Mrs 'Midge' (her real name was Vera, but she was always known as Midge) Claypole and my mother did a very fine double act with "There's a hole in my bucket". Yet another favourite was a selection of old songs from The Music Hall days, and there was another, very cleverly designed 'Seven Ages of Women'. I can picture all the ladies dressed up, with the songs going from "Twenty Tiny Fingers" to "Little Old Lady Passing By" with all the stages between courtesy of William Shakespeare.

Jane, I am being very naughty to garble on like this. I am well known for my memory, so all these vignettes are so special to me. I had a very happy childhood in Cottingham and, living now in Westminster, realise how I was surrounded by kindness and love, not just from my family but from so many people in the village. My distinctive first name would still be known to a few of the older residents, I'm sure. And one last anecdote on that subject.

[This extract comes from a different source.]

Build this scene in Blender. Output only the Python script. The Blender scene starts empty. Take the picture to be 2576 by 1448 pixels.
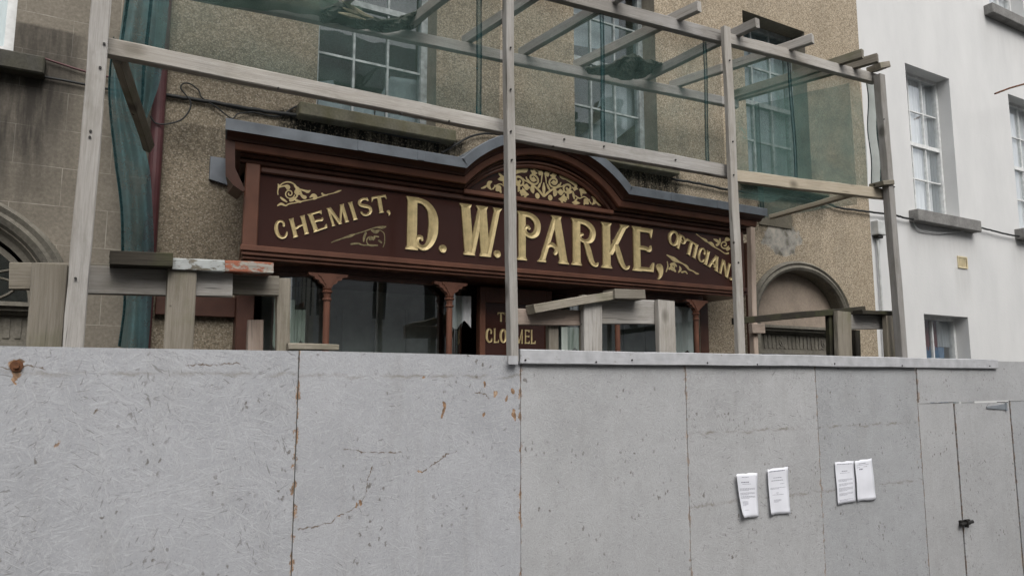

There was a village character called Martin who, as a boy, lad lost a leg in an accident. He used to stop my mother several times a week and say, "Misstuart, what's your kid's name?" "Morley, Martin", my mother would answer in her usual kindly manner. "Yeah - it's a queer name, innit". I still think of Martin when someone says, "That's an unusual name".

Now I really must stop boring you.

God bless you. I really would love to stay in touch.